Problem requirements » In the listing below, locate the lines that hold the string "scene". Copy those lines.
===============
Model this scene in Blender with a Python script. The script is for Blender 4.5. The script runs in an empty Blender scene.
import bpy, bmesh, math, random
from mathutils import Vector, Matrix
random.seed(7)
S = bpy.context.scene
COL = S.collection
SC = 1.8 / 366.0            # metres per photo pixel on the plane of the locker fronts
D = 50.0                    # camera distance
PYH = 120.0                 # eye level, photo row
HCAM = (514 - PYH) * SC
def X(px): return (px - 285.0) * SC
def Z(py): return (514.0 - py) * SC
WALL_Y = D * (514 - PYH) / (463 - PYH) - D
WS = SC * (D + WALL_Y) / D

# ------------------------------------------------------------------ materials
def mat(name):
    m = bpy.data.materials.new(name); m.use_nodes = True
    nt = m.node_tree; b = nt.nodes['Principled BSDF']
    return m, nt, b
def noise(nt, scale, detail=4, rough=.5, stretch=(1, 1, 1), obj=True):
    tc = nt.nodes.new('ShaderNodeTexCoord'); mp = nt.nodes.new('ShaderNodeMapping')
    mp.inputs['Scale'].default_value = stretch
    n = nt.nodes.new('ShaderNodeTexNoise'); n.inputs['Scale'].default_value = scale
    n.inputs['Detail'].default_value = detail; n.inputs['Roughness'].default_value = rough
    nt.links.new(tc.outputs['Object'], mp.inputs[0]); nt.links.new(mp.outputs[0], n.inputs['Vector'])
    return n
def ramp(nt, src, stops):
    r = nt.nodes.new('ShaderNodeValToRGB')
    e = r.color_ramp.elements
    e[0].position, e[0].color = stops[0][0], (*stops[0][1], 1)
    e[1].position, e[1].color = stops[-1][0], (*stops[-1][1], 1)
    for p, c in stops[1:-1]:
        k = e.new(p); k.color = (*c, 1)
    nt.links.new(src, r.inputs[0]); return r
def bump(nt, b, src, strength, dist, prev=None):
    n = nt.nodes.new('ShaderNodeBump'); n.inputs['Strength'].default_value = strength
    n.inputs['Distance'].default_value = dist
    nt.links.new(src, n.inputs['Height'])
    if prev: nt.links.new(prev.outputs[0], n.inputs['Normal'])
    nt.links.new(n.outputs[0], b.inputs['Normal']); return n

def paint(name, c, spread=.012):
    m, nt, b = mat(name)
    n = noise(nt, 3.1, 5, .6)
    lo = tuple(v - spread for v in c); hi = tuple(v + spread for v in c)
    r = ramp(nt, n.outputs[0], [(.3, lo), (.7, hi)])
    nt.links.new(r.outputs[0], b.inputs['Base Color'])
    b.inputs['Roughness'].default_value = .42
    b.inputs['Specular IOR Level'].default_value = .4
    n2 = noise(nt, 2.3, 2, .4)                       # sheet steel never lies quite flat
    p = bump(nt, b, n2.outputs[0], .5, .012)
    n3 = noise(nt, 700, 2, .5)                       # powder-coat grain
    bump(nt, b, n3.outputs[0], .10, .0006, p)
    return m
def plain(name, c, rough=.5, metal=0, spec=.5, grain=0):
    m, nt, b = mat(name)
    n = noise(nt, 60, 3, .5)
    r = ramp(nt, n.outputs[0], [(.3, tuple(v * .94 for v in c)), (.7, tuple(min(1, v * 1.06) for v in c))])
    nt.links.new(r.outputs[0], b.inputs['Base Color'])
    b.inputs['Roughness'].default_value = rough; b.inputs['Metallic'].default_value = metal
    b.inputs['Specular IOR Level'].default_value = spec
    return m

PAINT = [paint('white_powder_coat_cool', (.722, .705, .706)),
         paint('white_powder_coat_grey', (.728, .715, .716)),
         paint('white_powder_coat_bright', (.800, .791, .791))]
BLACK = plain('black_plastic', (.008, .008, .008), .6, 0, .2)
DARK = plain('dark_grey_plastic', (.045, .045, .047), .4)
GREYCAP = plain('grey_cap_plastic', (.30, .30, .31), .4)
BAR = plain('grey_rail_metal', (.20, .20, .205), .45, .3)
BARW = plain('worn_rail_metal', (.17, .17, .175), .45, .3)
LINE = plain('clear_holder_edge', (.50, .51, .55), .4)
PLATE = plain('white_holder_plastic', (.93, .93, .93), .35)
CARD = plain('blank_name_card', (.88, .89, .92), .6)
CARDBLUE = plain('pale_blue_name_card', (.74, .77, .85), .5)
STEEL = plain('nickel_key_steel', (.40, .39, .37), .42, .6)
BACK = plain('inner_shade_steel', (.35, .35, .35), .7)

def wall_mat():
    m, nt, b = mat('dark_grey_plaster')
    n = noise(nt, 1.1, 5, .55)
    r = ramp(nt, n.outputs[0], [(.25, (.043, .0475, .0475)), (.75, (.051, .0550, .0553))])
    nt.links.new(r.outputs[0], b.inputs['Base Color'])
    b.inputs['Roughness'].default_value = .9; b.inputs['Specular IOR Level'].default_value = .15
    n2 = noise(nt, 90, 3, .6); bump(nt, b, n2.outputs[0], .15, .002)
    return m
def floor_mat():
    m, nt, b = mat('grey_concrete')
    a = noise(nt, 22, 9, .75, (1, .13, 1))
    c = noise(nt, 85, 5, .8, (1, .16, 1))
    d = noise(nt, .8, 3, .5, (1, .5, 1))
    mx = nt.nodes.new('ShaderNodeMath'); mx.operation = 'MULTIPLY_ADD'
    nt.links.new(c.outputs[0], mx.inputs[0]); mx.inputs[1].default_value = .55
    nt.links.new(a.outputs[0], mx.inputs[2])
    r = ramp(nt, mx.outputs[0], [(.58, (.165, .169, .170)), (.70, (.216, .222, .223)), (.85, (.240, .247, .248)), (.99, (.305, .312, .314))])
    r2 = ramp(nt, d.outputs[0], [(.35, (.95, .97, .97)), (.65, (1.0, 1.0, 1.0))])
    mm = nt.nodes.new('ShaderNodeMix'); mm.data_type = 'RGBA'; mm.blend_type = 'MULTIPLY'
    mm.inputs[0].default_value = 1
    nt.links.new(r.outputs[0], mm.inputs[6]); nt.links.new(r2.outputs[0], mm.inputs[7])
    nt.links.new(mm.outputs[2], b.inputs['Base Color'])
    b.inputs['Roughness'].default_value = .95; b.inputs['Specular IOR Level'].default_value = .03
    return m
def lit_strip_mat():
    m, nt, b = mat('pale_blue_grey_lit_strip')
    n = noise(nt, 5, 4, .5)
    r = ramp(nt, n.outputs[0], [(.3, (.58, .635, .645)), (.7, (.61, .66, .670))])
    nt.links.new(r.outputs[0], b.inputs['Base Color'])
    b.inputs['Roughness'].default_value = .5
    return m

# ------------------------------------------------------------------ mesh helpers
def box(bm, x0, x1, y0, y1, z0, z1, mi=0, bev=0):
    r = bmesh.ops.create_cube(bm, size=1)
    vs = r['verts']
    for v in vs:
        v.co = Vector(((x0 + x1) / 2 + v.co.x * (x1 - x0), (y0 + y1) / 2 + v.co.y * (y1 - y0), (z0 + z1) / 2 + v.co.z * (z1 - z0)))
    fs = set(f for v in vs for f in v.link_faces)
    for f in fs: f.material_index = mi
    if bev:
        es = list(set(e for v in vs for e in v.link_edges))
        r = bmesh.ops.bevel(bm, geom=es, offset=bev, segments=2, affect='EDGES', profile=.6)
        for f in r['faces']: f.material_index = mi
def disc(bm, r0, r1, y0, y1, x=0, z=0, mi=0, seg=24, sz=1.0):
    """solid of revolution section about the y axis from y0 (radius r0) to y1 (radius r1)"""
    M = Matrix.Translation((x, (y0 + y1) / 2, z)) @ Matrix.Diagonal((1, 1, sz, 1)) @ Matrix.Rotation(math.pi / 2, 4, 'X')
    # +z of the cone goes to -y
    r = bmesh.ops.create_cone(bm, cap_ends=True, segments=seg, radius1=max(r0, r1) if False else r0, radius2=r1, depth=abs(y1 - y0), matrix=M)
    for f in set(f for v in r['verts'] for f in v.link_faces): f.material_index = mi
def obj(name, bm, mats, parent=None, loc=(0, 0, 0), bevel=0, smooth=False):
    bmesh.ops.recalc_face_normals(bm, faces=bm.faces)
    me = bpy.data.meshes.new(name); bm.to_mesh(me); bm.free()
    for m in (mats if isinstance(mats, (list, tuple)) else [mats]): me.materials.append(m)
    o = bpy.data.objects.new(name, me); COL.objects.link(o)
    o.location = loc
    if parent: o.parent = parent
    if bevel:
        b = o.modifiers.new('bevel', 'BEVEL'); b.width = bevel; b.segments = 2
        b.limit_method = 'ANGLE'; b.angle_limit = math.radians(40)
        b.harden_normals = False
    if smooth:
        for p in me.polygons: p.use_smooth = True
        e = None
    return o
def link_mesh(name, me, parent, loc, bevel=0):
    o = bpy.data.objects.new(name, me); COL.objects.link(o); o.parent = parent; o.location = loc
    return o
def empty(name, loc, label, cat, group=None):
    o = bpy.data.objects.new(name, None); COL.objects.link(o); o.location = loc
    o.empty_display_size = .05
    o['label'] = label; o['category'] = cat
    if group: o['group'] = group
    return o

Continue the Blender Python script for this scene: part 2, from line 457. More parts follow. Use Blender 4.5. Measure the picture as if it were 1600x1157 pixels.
===============
Complete answer »
Model this scene in Blender with a Python script. The script is for Blender 4.5. The script runs in an empty Blender scene.
S = bpy.context.scene
Continue the Blender Python script for this scene: part 2, from line 457. More parts follow. Use Blender 4.5. Measure the picture as if it were 1600x1157 pixels.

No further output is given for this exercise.